Eutrophication is threatening water quality in Delaware's Inland Bays watershed, one of the largest aquatic ecosystems in the eastern USA and also the site of a highly concentrated poultry (Gallus gallus) industry. Since many (>85%) soils in this watershed are now high or excessive in P, a better understanding of P transformations in poultry litter-amended soils is needed. Our objectives were to determine the influence of poultry litter on P release from three soils from this watershed, on the amount and chemical forms of soil P, and on soil P sorption capacity. Phosphorus release from litter-amended soils was determined in a 110-d leached incubation study using three soils and two litter rates (18 and 36 Mg/ha). Phosphorus was separated into nonoccluded (NOC-P), occluded P (OC-P), and calcium bound P (Ca-P) by sequential fractionation. Changes in P sorption capacity were quantified by a P sorption index. Net soluble P (NSP) released from the litter-amended soils ranged from 1.1 to 15.0 mg/kg and was <4% of the total poultry litter P added.

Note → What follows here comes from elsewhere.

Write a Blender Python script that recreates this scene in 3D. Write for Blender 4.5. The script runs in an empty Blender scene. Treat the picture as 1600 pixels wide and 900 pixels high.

Most NSP was in the initial leachate. Soil test P (STP) was increased by an average of 167 and 279 mg/kg at the 18 and 36 Mg/ha rates (6.2 ± 0.2 mg STP/Mg litter). Most of the P in the litter-amended soils (63–90%) was in the NOC-P and OC-P fractions. Phosphorus sorption index values decreased by 3 to 19% and 12 to 24% at the 18 and 36 Mg/ha rates. Future research should focus on the long-term fate and potential leachability of the P in these chemical fractions to determine whether animal waste management in this watershed should be based on P rather than N.